Place: Mumbai Data: August1, 2018 Registered Office: 805, 8th Floor, Raheja Center, 214- Free Press Journal Marg Nariman Point, Mumbai-400021 CIN: L74110MH2013PLC243163
By Order of the Board of Directors for GCM Capital Advisors Limited
Sd/SAMIR BAID
DIN: 00243521
Chairman
NOTES:
1. A MEMBER ENTITLED TO ATTEND AND VOTE AT THE MEETING IS ENTITLED TO APPOINT A PROXY TO ATTEND AND VOTE INSTEAD OF HIMSELF/HERSELF AND THE PROXY NEED NOT BE A MEMBER OF THE COMPANY. Pursuant to Section 105 of Companies Act, 2013,a person can act as proxy on behalf of members not exceeding fifty (50) and holding in aggregate not more than ten present of the total share capital of the company. A member holding more than ten percent of the share capital of the company carrying voting rights may appoint a single person as proxy and such person shall not act as a proxy for any other person or shareholder.
Proxies to be effective must be deposited at the Registered Office of the Company duly completed and signed not less than 48 Hours before the time of the Meeting.
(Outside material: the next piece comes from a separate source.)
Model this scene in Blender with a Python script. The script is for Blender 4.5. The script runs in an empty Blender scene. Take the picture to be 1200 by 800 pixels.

Proxies submitted on behalf of the companies, societies etc. must be accompanied but an appropriate resolution, as applicable.
2. Corporate members intending to send their authorized representative to attend the Meeting Pursuant to Section 113 of the Companies Act, 2013 are requested to send to the Company a certified copy of the Board Resolution authorizing such representative to attend and vote on their behalf at the Meeting.